Gather all lines in the data that hold the string "high".
════
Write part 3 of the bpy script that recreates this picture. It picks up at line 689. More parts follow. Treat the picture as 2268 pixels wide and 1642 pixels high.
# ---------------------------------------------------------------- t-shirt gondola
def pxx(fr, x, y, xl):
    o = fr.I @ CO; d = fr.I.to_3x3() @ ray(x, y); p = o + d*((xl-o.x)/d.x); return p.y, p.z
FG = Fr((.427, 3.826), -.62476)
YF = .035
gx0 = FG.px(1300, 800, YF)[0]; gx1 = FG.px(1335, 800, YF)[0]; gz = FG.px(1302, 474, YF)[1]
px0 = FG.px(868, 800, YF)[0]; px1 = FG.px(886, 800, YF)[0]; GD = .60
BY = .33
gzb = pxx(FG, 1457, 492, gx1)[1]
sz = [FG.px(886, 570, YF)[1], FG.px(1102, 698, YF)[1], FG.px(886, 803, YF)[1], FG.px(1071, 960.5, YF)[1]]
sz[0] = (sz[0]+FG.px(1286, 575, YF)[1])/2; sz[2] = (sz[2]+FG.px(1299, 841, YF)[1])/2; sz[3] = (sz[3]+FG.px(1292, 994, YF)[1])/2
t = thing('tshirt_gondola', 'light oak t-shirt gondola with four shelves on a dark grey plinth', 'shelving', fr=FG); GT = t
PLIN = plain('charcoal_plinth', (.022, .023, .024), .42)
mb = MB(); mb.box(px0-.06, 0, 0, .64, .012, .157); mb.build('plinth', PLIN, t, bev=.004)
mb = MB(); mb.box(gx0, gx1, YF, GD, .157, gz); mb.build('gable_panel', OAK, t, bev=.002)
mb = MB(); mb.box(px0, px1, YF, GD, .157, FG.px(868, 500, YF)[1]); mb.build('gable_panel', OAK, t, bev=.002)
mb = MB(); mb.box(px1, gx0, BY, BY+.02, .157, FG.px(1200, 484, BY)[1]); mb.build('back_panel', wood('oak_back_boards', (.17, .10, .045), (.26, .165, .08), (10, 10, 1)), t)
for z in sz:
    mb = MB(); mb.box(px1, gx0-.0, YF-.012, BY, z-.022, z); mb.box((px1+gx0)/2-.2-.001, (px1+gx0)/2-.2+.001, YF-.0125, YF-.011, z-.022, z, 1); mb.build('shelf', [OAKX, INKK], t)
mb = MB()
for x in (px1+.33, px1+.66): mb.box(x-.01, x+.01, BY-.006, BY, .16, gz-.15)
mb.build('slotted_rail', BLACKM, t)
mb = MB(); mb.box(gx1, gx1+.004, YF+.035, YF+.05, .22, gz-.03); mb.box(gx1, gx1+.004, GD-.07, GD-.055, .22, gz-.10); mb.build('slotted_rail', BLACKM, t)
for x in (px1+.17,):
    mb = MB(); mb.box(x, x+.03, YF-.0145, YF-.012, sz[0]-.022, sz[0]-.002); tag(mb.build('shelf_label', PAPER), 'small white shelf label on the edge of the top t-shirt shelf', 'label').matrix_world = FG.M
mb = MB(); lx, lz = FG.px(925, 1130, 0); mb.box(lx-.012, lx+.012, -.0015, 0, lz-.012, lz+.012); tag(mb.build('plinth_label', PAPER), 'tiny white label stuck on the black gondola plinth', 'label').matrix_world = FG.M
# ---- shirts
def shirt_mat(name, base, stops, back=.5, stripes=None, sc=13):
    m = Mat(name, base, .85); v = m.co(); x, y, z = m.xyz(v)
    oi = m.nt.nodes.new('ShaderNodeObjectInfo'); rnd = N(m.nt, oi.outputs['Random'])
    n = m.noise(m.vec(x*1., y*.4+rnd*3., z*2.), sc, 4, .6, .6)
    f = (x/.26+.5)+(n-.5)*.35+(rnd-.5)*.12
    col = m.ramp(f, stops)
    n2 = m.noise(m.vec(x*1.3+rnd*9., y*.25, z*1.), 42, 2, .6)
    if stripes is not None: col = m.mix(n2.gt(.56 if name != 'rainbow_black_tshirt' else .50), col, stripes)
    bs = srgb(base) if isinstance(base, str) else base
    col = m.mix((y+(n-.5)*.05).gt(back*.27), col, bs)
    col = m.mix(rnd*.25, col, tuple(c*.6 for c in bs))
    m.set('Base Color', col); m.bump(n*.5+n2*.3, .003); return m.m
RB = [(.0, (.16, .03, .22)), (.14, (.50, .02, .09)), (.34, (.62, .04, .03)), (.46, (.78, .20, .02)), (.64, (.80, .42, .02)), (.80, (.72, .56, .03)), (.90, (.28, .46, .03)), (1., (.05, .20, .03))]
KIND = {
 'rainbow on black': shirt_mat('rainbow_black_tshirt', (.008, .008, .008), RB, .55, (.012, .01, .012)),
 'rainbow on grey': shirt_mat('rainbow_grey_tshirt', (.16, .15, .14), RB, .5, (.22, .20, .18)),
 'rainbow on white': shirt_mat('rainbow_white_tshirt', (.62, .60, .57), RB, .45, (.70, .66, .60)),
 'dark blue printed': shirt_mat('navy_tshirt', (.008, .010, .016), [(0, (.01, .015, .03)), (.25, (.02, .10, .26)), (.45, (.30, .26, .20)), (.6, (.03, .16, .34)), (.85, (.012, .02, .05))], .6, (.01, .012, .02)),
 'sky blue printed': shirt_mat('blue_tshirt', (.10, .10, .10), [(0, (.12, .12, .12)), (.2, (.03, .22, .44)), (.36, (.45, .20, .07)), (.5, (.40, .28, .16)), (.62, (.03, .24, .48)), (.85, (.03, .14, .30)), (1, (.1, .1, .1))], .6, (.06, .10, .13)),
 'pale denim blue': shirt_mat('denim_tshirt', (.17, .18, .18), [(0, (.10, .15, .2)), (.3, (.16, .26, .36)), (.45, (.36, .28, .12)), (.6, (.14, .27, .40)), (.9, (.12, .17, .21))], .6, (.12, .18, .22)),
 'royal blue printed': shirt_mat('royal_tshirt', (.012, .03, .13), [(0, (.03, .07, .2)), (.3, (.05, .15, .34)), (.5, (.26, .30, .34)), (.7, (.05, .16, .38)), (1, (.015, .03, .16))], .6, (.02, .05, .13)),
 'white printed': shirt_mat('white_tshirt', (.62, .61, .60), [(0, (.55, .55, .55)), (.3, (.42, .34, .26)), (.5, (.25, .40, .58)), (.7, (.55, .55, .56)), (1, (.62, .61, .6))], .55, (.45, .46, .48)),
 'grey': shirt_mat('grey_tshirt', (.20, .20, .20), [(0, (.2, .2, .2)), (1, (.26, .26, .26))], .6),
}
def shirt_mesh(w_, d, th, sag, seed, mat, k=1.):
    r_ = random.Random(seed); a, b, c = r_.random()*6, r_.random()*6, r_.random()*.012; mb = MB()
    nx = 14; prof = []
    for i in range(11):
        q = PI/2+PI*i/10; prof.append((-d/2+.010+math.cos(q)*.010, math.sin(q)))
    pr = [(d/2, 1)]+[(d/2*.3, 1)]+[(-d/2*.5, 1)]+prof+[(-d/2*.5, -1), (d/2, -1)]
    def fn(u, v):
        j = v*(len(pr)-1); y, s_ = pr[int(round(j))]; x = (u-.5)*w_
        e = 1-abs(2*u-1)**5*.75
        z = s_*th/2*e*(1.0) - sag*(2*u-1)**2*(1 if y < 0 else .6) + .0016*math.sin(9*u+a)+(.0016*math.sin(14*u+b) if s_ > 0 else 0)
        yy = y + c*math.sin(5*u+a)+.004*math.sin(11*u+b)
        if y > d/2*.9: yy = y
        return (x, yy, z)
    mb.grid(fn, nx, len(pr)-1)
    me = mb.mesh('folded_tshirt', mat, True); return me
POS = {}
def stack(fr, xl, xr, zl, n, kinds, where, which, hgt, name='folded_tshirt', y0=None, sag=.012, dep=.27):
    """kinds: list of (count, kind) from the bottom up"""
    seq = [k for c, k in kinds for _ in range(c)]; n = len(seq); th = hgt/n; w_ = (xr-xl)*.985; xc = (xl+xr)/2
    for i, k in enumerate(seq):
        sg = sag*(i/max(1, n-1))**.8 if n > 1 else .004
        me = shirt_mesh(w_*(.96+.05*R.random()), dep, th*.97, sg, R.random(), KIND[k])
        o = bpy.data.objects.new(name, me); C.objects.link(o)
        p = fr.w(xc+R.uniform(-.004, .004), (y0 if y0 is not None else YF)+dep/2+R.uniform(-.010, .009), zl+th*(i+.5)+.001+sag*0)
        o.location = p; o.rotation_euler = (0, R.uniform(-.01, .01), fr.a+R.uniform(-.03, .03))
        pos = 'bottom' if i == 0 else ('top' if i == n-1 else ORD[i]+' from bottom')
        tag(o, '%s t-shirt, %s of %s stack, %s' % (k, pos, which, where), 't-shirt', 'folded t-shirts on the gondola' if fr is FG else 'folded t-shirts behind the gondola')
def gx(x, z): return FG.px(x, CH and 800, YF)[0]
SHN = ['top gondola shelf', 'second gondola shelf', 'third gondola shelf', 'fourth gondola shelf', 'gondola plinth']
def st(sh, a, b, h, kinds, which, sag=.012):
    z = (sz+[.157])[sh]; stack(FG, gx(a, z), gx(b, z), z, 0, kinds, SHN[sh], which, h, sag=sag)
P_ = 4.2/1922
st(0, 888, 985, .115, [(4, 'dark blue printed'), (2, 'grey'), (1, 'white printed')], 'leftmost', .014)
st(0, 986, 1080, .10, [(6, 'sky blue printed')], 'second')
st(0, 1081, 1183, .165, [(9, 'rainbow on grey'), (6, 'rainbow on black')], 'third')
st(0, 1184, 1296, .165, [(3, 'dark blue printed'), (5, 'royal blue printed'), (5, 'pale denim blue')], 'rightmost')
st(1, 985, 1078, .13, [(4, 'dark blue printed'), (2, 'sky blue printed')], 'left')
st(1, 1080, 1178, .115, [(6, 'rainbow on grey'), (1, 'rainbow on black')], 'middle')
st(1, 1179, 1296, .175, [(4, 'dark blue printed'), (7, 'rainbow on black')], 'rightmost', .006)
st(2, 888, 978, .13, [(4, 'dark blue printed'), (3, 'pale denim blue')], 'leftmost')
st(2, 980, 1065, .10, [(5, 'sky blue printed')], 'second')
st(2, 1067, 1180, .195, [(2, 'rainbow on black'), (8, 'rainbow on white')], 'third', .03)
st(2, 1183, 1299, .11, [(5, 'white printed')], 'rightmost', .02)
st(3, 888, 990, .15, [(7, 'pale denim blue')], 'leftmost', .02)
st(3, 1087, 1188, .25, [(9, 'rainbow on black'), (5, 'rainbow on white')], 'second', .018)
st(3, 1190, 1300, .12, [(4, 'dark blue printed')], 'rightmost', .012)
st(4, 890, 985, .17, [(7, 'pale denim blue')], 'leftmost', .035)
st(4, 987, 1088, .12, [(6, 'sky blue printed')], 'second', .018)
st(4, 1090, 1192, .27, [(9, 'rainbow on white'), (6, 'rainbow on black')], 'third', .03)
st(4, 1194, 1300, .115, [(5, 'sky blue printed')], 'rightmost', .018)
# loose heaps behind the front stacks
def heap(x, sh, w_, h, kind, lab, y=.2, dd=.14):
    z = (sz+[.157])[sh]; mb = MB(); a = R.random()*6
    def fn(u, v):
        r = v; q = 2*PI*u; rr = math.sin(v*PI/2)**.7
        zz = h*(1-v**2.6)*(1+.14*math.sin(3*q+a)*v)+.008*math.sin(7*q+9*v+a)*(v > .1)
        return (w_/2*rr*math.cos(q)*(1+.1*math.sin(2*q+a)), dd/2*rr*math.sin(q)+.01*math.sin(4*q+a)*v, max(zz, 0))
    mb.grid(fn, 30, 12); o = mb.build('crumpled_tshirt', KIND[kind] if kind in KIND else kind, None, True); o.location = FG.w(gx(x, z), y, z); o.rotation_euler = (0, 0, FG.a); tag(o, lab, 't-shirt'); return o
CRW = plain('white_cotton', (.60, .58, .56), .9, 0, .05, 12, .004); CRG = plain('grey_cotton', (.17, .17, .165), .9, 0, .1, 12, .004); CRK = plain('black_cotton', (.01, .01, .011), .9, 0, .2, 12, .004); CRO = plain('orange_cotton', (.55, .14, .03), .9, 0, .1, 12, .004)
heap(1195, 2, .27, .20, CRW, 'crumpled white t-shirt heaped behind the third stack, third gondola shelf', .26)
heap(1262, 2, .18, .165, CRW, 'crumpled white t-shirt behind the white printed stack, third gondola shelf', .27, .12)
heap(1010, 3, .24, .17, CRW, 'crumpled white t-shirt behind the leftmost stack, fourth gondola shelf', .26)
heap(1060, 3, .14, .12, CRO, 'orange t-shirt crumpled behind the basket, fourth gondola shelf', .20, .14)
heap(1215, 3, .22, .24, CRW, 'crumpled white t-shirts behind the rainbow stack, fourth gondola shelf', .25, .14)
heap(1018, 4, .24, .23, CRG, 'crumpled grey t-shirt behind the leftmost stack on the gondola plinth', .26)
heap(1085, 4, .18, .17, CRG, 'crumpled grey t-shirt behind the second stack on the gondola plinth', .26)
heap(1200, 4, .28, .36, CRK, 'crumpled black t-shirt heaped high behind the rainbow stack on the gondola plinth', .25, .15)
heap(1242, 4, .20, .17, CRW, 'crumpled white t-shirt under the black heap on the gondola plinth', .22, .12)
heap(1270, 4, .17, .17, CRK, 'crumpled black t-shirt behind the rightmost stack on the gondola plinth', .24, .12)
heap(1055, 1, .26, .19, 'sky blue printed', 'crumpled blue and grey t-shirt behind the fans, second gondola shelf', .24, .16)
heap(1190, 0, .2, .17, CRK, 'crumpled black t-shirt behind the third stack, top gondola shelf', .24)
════
FINISHED ANSWER:
Write part 3 of the bpy script that recreates this picture. It picks up at line 689. More parts follow. Treat the picture as 2268 pixels wide and 1642 pixels high.
heap(1200, 4, .28, .36, CRK, 'crumpled black t-shirt heaped high behind the rainbow stack on the gondola plinth', .25, .15)